British politician Nigel Farage / AFP PHOTO / KENA BETANCUR

British politician Nigel Farage / AFP PHOTO / KENA BETANCUR

Top Brexit campaigner Nigel Farage faced a backlash on Wednesday after linking the widower of British MP Jo Cox, who was assassinated by a neo-Nazi, to groups he labelled as “extremists”.

The row started on Tuesday when Farage, the former leader of the UK Independence Party (UKIP), blamed Monday’s deadly truck attack in Berlin on German Chancellor Angela Merkel.

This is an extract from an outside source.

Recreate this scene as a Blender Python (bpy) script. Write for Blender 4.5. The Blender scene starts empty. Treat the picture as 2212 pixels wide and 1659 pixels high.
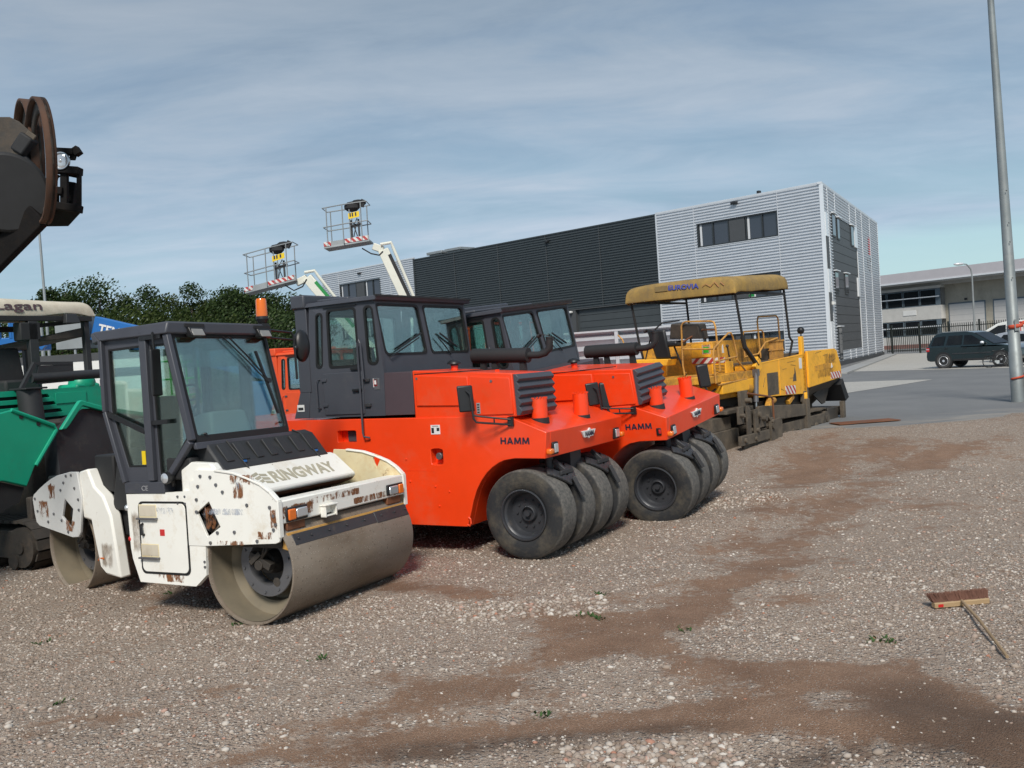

“Terrible news from Berlin but no surprise. Events like these will be the Merkel legacy,” he said following the arrest in the German capital of a Pakistani asylum-seeker who has since been released.

Brendan Cox, who has called his wife’s killing an “act of terror”, responded pointedly on Twitter saying: “Blaming politicians for the actions of extremists? That’s a slippery slope Nigel.”

Asked about the retort in an interview on LBC radio, Farage responded by lashing out at Cox.

“He would know more about extremists than me, Mr Cox. He backs organisations like Hope Not Hate, who masquerade as being lovely and peaceful, but actually pursue violent and undemocratic means,” he said.

Cox gave no response but tweeted a Taylor Swift song with the line: “Haters gonna hate”.

Tracy Brabin, who replaced Jo Cox as MP in her northern English constituency, tweeted: “Beggars belief. A new low for Farage.”

Hope Not Hate was one of three charities chosen by Brendan Cox to receive donations in memory of his wife, who was shot and stabbed to death by far-right extremist Thomas Mair a week before Britain’s EU referendum in June.

Mair, who shouted “Britain first” before killing the pro-EU MP, was last month sentenced to life in prison for the killing.

Hope Note Hate, which aims to “challenge and defeat the politics of hate and extremism within local communities”, published a report last week about online hate speech following Cox’s murder.

It organises community meetings under the slogan #MoreInCommon, a phrase used by Cox in her maiden speech in parliament.

The organisation has begun crowdfunding for legal action against Farage, urging him to retract or apologise for the statement against them.

“That Nigel Farage made his remarks in the context of a discussion about Jo Cox, who was so brutally murdered earlier this year, makes them all the more poisonous and hateful,” the group said on its website.